Behavioral: how do you resolve conflict in a team using STAR
Use the STAR format: Situation (context), Task (what you were responsible for), Action (what *you* specifically did — focus on listening, data, and finding shared goals), Result (the outcome, ideally quantified + what you learned). For conflict, show you depersonalize the disagreement, seek to understand the other side, and resolve it with facts, not authority.
Conflict questions test emotional maturity and collaboration, not whether you "win." The STAR format keeps your answer structured and concrete.
STAR, briefly
- Situation — 1–2 sentences of context. Where, when, who.
- Task — what you were responsible for or trying to achieve.
- Action — the bulk of the answer. What you specifically did (use "I", not "we").
- Result — the outcome, quantified if possible, plus what you learned.
A worked example
Situation: On a checkout redesign, our backend engineer wanted the cart totals computed server-side on every change; I was concerned about the latency hit on each quantity update. Task: As the frontend owner, I needed a solution that was both correct (no pricing bugs) and fast. Action: Instead of pushing my preference, I set up a 30-minute call and asked him to walk me through his concern — it was about tax/discount rules drifting out of sync. I agreed that was real. I proposed a hybrid: optimistic client-side updates for instant feedback, with the server as the source of truth that reconciles on submit. I built a quick prototype to show the UX, and we measured the latency together. Result: We shipped the hybrid approach. Perceived interaction time dropped to near-zero, and we had zero pricing-mismatch bugs in the first quarter.
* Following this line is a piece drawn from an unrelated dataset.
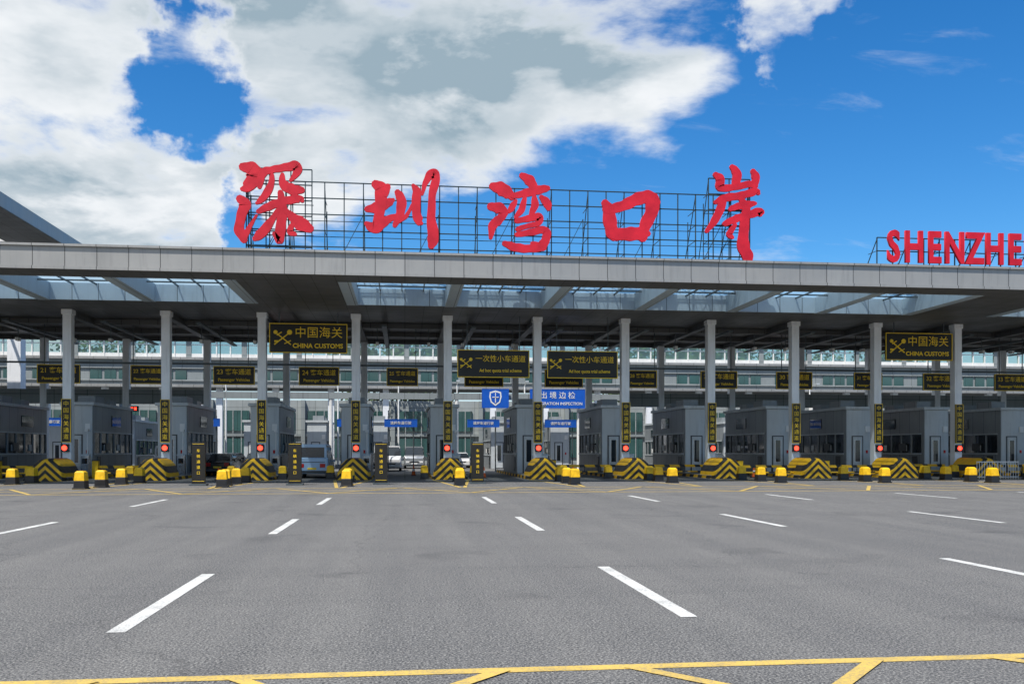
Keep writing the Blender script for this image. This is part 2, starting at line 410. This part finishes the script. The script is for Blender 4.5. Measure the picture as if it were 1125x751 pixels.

The bigger takeaway for me was that the disagreement was really about different risks we each owned — once I understood his, the solution was obvious.
What interviewers are listening for
- You depersonalize it — "the disagreement," not "he was wrong."
- You sought to understand the other side before pushing yours.
- You used data or a prototype to resolve it, not seniority or volume.
- You found the shared goal (a fast, correct checkout) both sides actually wanted.
- The result is concrete, and you name a lesson learned.
Anti-patterns to avoid
- Picking a "conflict" where you were obviously right and the other person was an idiot — that's not conflict, it's a complaint.
- Escalating to a manager as your first action.
- "We talked it out and agreed" — too vague, no Action.
Senior framing
A senior answer shows you treat conflict as a signal that two valid concerns haven't been reconciled yet, and that your job is to surface both and find the option that serves the shared goal. Prepare one real story, practice it to ~90 seconds, and have variations ready for "conflict with a peer," "with a manager," and "with a designer/PM."
Follow-up questions
- •Tell me about a conflict you handled badly — what would you do differently?
- •How do you disagree with someone more senior than you?
- •What if the other person simply won't compromise?
Common mistakes
- •Using 'we' throughout so the interviewer can't tell what you did.
- •Choosing a story where you were clearly right — it reads as a complaint, not conflict resolution.
- •Skipping the Result, or giving a vague one.
- •Making the other person the villain.
Edge cases
- •If you genuinely have no conflict story, use a 'strong disagreement' you resolved professionally.
- •Conflict with a manager needs extra care: show respect for the hierarchy while still advocating with data.
Real-world examples
- •Disagreement over architecture, scope, timeline, or design-vs-engineering trade-offs.